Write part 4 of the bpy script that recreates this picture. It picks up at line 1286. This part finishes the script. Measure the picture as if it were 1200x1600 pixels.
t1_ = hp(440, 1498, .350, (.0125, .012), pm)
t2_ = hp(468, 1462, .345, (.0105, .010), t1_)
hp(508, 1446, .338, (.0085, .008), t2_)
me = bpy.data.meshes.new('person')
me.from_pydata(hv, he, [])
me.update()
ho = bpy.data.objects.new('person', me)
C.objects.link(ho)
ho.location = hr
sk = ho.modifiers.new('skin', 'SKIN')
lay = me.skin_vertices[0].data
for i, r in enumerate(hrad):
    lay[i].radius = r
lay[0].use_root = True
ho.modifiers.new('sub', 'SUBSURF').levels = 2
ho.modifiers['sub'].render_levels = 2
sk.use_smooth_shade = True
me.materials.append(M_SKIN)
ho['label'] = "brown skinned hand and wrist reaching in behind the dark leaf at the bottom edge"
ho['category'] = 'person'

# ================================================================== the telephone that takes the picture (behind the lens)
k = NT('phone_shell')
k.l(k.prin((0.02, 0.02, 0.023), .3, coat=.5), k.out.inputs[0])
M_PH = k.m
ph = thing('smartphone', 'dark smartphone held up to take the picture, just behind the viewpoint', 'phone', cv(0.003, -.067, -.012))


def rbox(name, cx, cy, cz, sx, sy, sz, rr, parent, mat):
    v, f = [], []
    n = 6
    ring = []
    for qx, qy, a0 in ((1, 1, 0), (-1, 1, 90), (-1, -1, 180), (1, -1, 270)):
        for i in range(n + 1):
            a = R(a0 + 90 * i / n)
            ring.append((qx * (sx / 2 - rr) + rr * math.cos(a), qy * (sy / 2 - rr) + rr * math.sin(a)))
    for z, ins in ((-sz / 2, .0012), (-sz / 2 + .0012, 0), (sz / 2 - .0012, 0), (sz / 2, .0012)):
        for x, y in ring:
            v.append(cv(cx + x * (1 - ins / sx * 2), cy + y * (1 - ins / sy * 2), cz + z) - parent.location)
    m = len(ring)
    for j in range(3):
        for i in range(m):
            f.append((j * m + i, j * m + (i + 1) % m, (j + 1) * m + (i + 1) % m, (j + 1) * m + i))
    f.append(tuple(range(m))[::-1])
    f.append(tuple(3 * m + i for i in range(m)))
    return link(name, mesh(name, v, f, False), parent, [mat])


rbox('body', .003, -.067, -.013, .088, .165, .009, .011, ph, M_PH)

■ ■ ■ ■ ■

**WHAT THIS TASK INVOLVES:** Print the listing above from its first line through the line with "ph = thing('smartphone', 'dark", and stop there.

**ANSWER TO THIS TASK:**
Write part 4 of the bpy script that recreates this picture. It picks up at line 1286. This part finishes the script. Measure the picture as if it were 1200x1600 pixels.
t1_ = hp(440, 1498, .350, (.0125, .012), pm)
t2_ = hp(468, 1462, .345, (.0105, .010), t1_)
hp(508, 1446, .338, (.0085, .008), t2_)
me = bpy.data.meshes.new('person')
me.from_pydata(hv, he, [])
me.update()
ho = bpy.data.objects.new('person', me)
C.objects.link(ho)
ho.location = hr
sk = ho.modifiers.new('skin', 'SKIN')
lay = me.skin_vertices[0].data
for i, r in enumerate(hrad):
    lay[i].radius = r
lay[0].use_root = True
ho.modifiers.new('sub', 'SUBSURF').levels = 2
ho.modifiers['sub'].render_levels = 2
sk.use_smooth_shade = True
me.materials.append(M_SKIN)
ho['label'] = "brown skinned hand and wrist reaching in behind the dark leaf at the bottom edge"
ho['category'] = 'person'

# ================================================================== the telephone that takes the picture (behind the lens)
k = NT('phone_shell')
k.l(k.prin((0.02, 0.02, 0.023), .3, coat=.5), k.out.inputs[0])
M_PH = k.m
ph = thing('smartphone', 'dark smartphone held up to take the picture, just behind the viewpoint', 'phone', cv(0.003, -.067, -.012))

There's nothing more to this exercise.